The purpose of this third workshop is to revisit the debates in new or neomaterialism in the area of global political economy that started with Jeffrey Harrod's piece ‘The Global Poor and Global Politics: Neomaterialism and the Sources of Political Action’ in the much read text Poverty and the Production of World Politics edited by Matt Davies and Magnus Ryner.

Since this text, also in the area of global political economy, Paul Cammack, Greig Charnock  and Marcus Taylor wrote on debates in new materialism from a Marxist perspective and Nicola Smith and Donna Lee wrote about debates on corporeal capitalism. Feminist research in new materialism is found in the Rosa Braidotti, Iris van der Tuin, Felicity Colman and others. Overall the shift in foci to the body, production and reproduction, ontology, capitalism, gender, quantification and nature have revived questions of materiality that are being discussed across critical areas of research. We see that a range of ‘turns’ are occurring: the corporeal, affective and ontological turns.

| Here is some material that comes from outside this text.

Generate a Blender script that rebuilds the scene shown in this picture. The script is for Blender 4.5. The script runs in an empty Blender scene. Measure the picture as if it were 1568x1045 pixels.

Our Debates in New Materialisms III event will revive questions of the political economy of new materialism given the new world of production and consumption we now live in. What is at stake for international political economy in the corporeal, affective and ontological ’turns’? Why are we seeing these ‘turns’ now? Is it because of intensified pressures after the economic crisis to compete or to survive? Is it because austerity drives people to bare life and exacerbates working and living conditions and politicises us to a new level? Where is gender in the historical materialist renewal and discussions of new materialism? Have new technologies in workplaces intensified both management techniques and production processes in a way that violently abstracts the body from the mind? Are we questioning capitalism in new ways and considering new forms of political action and what does this mean for ‘bodies at work’? What are the practical and philosophical problem of assigning agency in digital networks and new spaces of dissent? Is the return to discussions of immanent, transcendental and materialist approaches a sign that we are querying Cartesian ontologies still pervading research in global political economy that place mind as dominant over the body and matter?